The Ramsay Centre needs to go back to the drawing board and rethink its strategy.

I actually wish them luck. Because unlike my fellow students, I don’t think a degree in Western civilisation is necessarily a bad thing.

And neither does Prof Schmidt.

There are some radical students who hate the idea simply because they want to silence any pro-Western message.

They actually share a lot in common with the Ramsay Centre: they’re not opposed to bias, they just want their own bias to reign supreme.

But I’m not totally opposed to the concept. If done correctly, I can see the degree fitting nicely into the long list of culture-based subjects the ANU offers.

It would allow interested students to streamline the ANU’s best subjects in Western history and philosophy.

We have a degree for Middle Eastern civilisation and Asian civilisation; why can’t we have a degree in Western civilisation?

Students should have the option to easily study not just other people’s culture, but their own culture as well.

And if hundreds of ANU students study degrees about other cultures, international students at the ANU might too be excited by the opportunity to learn about cultures different to their own.

A degree that examines the rights and wrongs of Western civilisation might actually be the perfect degree for the times we’re living in.

Would you rather young people learn about Western civilisation from charismatic YouTube intellectuals, or experts with well-researched, balanced perspectives?

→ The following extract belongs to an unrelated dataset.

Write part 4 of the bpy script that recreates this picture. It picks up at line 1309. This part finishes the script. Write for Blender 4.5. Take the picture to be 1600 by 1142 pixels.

It would certainly be much better than the black-and-white status quo, in which the West is either a shining light of freedom and democracy or a racist and sexist imperial power that brings bigotry and destruction wherever it goes.

Like always, the truth is somewhere in the middle.

More than ever, students could benefit from a critical analysis of the faults and virtues of the society they live in.

What if that was the Ramsay Centre’s intention all along, and this is just one big misunderstanding? In that case, all the Ramsay Centre has to do is convince people of it.

If that’s not what they intended, they can get stuffed.